| GIVEN DATA |
──────────

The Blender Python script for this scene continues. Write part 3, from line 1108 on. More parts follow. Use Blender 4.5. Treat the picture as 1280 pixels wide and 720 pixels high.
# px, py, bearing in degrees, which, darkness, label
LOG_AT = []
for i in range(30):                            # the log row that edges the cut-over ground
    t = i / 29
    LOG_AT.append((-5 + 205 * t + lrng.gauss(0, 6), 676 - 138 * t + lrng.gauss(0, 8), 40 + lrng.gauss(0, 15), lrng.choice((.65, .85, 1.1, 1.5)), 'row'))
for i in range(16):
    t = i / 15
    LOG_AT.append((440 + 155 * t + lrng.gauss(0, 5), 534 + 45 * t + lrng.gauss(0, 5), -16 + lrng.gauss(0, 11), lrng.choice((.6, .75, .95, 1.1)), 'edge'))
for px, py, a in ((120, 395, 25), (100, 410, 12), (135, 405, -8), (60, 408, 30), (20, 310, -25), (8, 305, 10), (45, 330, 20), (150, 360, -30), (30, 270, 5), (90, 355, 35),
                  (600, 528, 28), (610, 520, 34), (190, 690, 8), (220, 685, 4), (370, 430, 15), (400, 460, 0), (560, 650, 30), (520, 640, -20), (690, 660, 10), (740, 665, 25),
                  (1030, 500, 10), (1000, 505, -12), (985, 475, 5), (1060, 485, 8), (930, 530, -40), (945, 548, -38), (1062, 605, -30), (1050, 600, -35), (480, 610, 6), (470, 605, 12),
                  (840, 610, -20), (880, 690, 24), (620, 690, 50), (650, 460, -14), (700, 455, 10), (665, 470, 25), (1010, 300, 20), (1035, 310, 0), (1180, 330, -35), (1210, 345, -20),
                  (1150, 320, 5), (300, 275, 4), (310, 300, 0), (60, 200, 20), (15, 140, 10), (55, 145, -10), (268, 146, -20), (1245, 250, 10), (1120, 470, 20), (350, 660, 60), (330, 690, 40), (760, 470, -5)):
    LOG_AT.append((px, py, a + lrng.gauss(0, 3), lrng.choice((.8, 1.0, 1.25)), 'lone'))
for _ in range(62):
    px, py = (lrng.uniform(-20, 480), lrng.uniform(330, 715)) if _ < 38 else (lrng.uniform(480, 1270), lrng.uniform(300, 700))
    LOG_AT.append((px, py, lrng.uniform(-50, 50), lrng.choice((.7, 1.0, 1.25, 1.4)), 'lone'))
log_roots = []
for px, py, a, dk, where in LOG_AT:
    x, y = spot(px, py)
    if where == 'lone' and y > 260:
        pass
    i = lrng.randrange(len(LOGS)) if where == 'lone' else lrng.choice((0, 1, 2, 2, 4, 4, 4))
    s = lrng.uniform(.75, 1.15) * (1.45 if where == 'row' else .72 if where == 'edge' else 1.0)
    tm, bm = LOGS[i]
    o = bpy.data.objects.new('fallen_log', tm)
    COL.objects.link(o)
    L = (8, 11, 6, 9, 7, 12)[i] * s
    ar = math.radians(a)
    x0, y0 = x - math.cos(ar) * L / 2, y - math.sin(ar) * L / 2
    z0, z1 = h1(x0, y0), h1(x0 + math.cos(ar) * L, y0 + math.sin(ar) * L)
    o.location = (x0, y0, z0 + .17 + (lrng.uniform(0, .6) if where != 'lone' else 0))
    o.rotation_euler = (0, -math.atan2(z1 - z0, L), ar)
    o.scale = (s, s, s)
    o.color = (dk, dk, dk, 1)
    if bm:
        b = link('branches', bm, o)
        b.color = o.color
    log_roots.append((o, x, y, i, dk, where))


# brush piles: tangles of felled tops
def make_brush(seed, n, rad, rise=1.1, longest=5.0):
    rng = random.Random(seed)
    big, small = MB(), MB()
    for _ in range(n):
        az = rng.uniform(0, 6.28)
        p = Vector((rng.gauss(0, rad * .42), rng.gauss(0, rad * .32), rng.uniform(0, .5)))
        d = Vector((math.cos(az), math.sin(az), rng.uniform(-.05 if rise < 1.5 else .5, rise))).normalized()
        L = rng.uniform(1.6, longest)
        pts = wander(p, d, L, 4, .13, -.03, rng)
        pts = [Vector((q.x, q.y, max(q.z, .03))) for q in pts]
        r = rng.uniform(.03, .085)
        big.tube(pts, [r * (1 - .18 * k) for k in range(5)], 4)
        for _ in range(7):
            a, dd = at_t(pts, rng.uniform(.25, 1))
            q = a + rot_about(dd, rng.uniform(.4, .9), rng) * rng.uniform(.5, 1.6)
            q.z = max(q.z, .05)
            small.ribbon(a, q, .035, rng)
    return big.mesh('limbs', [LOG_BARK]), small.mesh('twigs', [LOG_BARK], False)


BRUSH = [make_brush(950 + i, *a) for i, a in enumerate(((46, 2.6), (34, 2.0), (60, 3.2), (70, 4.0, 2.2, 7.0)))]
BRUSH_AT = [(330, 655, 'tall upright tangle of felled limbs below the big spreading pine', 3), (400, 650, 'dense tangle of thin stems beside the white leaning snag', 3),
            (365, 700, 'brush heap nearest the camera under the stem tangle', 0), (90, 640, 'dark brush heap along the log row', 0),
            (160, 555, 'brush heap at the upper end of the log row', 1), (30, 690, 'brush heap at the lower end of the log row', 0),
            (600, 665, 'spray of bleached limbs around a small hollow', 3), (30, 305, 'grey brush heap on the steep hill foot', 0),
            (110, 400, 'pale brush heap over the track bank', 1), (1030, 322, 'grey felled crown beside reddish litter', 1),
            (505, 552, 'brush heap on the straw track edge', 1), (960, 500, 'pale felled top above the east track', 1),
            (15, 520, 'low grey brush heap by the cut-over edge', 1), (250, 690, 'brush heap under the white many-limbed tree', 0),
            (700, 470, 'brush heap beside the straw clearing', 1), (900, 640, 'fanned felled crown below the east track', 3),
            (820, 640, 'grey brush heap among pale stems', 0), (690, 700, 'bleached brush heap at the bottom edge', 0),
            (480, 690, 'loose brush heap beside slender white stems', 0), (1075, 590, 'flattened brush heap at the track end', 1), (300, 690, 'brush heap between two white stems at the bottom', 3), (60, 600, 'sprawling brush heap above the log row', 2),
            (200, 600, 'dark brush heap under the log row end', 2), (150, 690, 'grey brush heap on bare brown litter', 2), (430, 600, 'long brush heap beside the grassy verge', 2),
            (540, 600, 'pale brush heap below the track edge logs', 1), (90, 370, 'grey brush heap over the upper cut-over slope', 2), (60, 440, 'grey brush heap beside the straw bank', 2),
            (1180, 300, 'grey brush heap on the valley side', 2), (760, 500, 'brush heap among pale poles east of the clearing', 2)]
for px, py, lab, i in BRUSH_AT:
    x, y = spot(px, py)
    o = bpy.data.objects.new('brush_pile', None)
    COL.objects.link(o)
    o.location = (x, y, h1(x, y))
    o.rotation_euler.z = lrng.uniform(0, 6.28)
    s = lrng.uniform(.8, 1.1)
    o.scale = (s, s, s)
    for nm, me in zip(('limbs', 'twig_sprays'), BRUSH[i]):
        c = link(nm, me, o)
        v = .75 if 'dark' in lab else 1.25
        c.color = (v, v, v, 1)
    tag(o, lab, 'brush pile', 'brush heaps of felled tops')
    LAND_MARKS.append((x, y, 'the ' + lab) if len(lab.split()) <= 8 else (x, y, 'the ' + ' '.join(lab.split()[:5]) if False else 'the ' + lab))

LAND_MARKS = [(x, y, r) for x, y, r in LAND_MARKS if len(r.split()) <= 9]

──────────

| WHAT YOU WILL DO |
Print out the whole listing exactly as it appears.

| EXERCISE OUTPUT |
The Blender Python script for this scene continues. Write part 3, from line 1108 on. More parts follow. Use Blender 4.5. Treat the picture as 1280 pixels wide and 720 pixels high.
# px, py, bearing in degrees, which, darkness, label
LOG_AT = []
for i in range(30):                            # the log row that edges the cut-over ground
    t = i / 29
    LOG_AT.append((-5 + 205 * t + lrng.gauss(0, 6), 676 - 138 * t + lrng.gauss(0, 8), 40 + lrng.gauss(0, 15), lrng.choice((.65, .85, 1.1, 1.5)), 'row'))
for i in range(16):
    t = i / 15
    LOG_AT.append((440 + 155 * t + lrng.gauss(0, 5), 534 + 45 * t + lrng.gauss(0, 5), -16 + lrng.gauss(0, 11), lrng.choice((.6, .75, .95, 1.1)), 'edge'))
for px, py, a in ((120, 395, 25), (100, 410, 12), (135, 405, -8), (60, 408, 30), (20, 310, -25), (8, 305, 10), (45, 330, 20), (150, 360, -30), (30, 270, 5), (90, 355, 35),
                  (600, 528, 28), (610, 520, 34), (190, 690, 8), (220, 685, 4), (370, 430, 15), (400, 460, 0), (560, 650, 30), (520, 640, -20), (690, 660, 10), (740, 665, 25),
                  (1030, 500, 10), (1000, 505, -12), (985, 475, 5), (1060, 485, 8), (930, 530, -40), (945, 548, -38), (1062, 605, -30), (1050, 600, -35), (480, 610, 6), (470, 605, 12),
                  (840, 610, -20), (880, 690, 24), (620, 690, 50), (650, 460, -14), (700, 455, 10), (665, 470, 25), (1010, 300, 20), (1035, 310, 0), (1180, 330, -35), (1210, 345, -20),
                  (1150, 320, 5), (300, 275, 4), (310, 300, 0), (60, 200, 20), (15, 140, 10), (55, 145, -10), (268, 146, -20), (1245, 250, 10), (1120, 470, 20), (350, 660, 60), (330, 690, 40), (760, 470, -5)):
    LOG_AT.append((px, py, a + lrng.gauss(0, 3), lrng.choice((.8, 1.0, 1.25)), 'lone'))
for _ in range(62):
    px, py = (lrng.uniform(-20, 480), lrng.uniform(330, 715)) if _ < 38 else (lrng.uniform(480, 1270), lrng.uniform(300, 700))
    LOG_AT.append((px, py, lrng.uniform(-50, 50), lrng.choice((.7, 1.0, 1.25, 1.4)), 'lone'))
log_roots = []
for px, py, a, dk, where in LOG_AT:
    x, y = spot(px, py)
    if where == 'lone' and y > 260:
        pass
    i = lrng.randrange(len(LOGS)) if where == 'lone' else lrng.choice((0, 1, 2, 2, 4, 4, 4))
    s = lrng.uniform(.75, 1.15) * (1.45 if where == 'row' else .72 if where == 'edge' else 1.0)
    tm, bm = LOGS[i]
    o = bpy.data.objects.new('fallen_log', tm)
    COL.objects.link(o)
    L = (8, 11, 6, 9, 7, 12)[i] * s
    ar = math.radians(a)
    x0, y0 = x - math.cos(ar) * L / 2, y - math.sin(ar) * L / 2
    z0, z1 = h1(x0, y0), h1(x0 + math.cos(ar) * L, y0 + math.sin(ar) * L)
    o.location = (x0, y0, z0 + .17 + (lrng.uniform(0, .6) if where != 'lone' else 0))
    o.rotation_euler = (0, -math.atan2(z1 - z0, L), ar)
    o.scale = (s, s, s)
    o.color = (dk, dk, dk, 1)
    if bm:
        b = link('branches', bm, o)
        b.color = o.color
    log_roots.append((o, x, y, i, dk, where))


# brush piles: tangles of felled tops
def make_brush(seed, n, rad, rise=1.1, longest=5.0):
    rng = random.Random(seed)
    big, small = MB(), MB()
    for _ in range(n):
        az = rng.uniform(0, 6.28)
        p = Vector((rng.gauss(0, rad * .42), rng.gauss(0, rad * .32), rng.uniform(0, .5)))
        d = Vector((math.cos(az), math.sin(az), rng.uniform(-.05 if rise < 1.5 else .5, rise))).normalized()
        L = rng.uniform(1.6, longest)
        pts = wander(p, d, L, 4, .13, -.03, rng)
        pts = [Vector((q.x, q.y, max(q.z, .03))) for q in pts]
        r = rng.uniform(.03, .085)
        big.tube(pts, [r * (1 - .18 * k) for k in range(5)], 4)
        for _ in range(7):
            a, dd = at_t(pts, rng.uniform(.25, 1))
            q = a + rot_about(dd, rng.uniform(.4, .9), rng) * rng.uniform(.5, 1.6)
            q.z = max(q.z, .05)
            small.ribbon(a, q, .035, rng)
    return big.mesh('limbs', [LOG_BARK]), small.mesh('twigs', [LOG_BARK], False)


BRUSH = [make_brush(950 + i, *a) for i, a in enumerate(((46, 2.6), (34, 2.0), (60, 3.2), (70, 4.0, 2.2, 7.0)))]
BRUSH_AT = [(330, 655, 'tall upright tangle of felled limbs below the big spreading pine', 3), (400, 650, 'dense tangle of thin stems beside the white leaning snag', 3),
            (365, 700, 'brush heap nearest the camera under the stem tangle', 0), (90, 640, 'dark brush heap along the log row', 0),
            (160, 555, 'brush heap at the upper end of the log row', 1), (30, 690, 'brush heap at the lower end of the log row', 0),
            (600, 665, 'spray of bleached limbs around a small hollow', 3), (30, 305, 'grey brush heap on the steep hill foot', 0),
            (110, 400, 'pale brush heap over the track bank', 1), (1030, 322, 'grey felled crown beside reddish litter', 1),
            (505, 552, 'brush heap on the straw track edge', 1), (960, 500, 'pale felled top above the east track', 1),
            (15, 520, 'low grey brush heap by the cut-over edge', 1), (250, 690, 'brush heap under the white many-limbed tree', 0),
            (700, 470, 'brush heap beside the straw clearing', 1), (900, 640, 'fanned felled crown below the east track', 3),
            (820, 640, 'grey brush heap among pale stems', 0), (690, 700, 'bleached brush heap at the bottom edge', 0),
            (480, 690, 'loose brush heap beside slender white stems', 0), (1075, 590, 'flattened brush heap at the track end', 1), (300, 690, 'brush heap between two white stems at the bottom', 3), (60, 600, 'sprawling brush heap above the log row', 2),
            (200, 600, 'dark brush heap under the log row end', 2), (150, 690, 'grey brush heap on bare brown litter', 2), (430, 600, 'long brush heap beside the grassy verge', 2),
            (540, 600, 'pale brush heap below the track edge logs', 1), (90, 370, 'grey brush heap over the upper cut-over slope', 2), (60, 440, 'grey brush heap beside the straw bank', 2),
            (1180, 300, 'grey brush heap on the valley side', 2), (760, 500, 'brush heap among pale poles east of the clearing', 2)]
for px, py, lab, i in BRUSH_AT:
    x, y = spot(px, py)
    o = bpy.data.objects.new('brush_pile', None)
    COL.objects.link(o)
    o.location = (x, y, h1(x, y))
    o.rotation_euler.z = lrng.uniform(0, 6.28)
    s = lrng.uniform(.8, 1.1)
    o.scale = (s, s, s)
    for nm, me in zip(('limbs', 'twig_sprays'), BRUSH[i]):
        c = link(nm, me, o)
        v = .75 if 'dark' in lab else 1.25
        c.color = (v, v, v, 1)
    tag(o, lab, 'brush pile', 'brush heaps of felled tops')
    LAND_MARKS.append((x, y, 'the ' + lab) if len(lab.split()) <= 8 else (x, y, 'the ' + ' '.join(lab.split()[:5]) if False else 'the ' + lab))

LAND_MARKS = [(x, y, r) for x, y, r in LAND_MARKS if len(r.split()) <= 9]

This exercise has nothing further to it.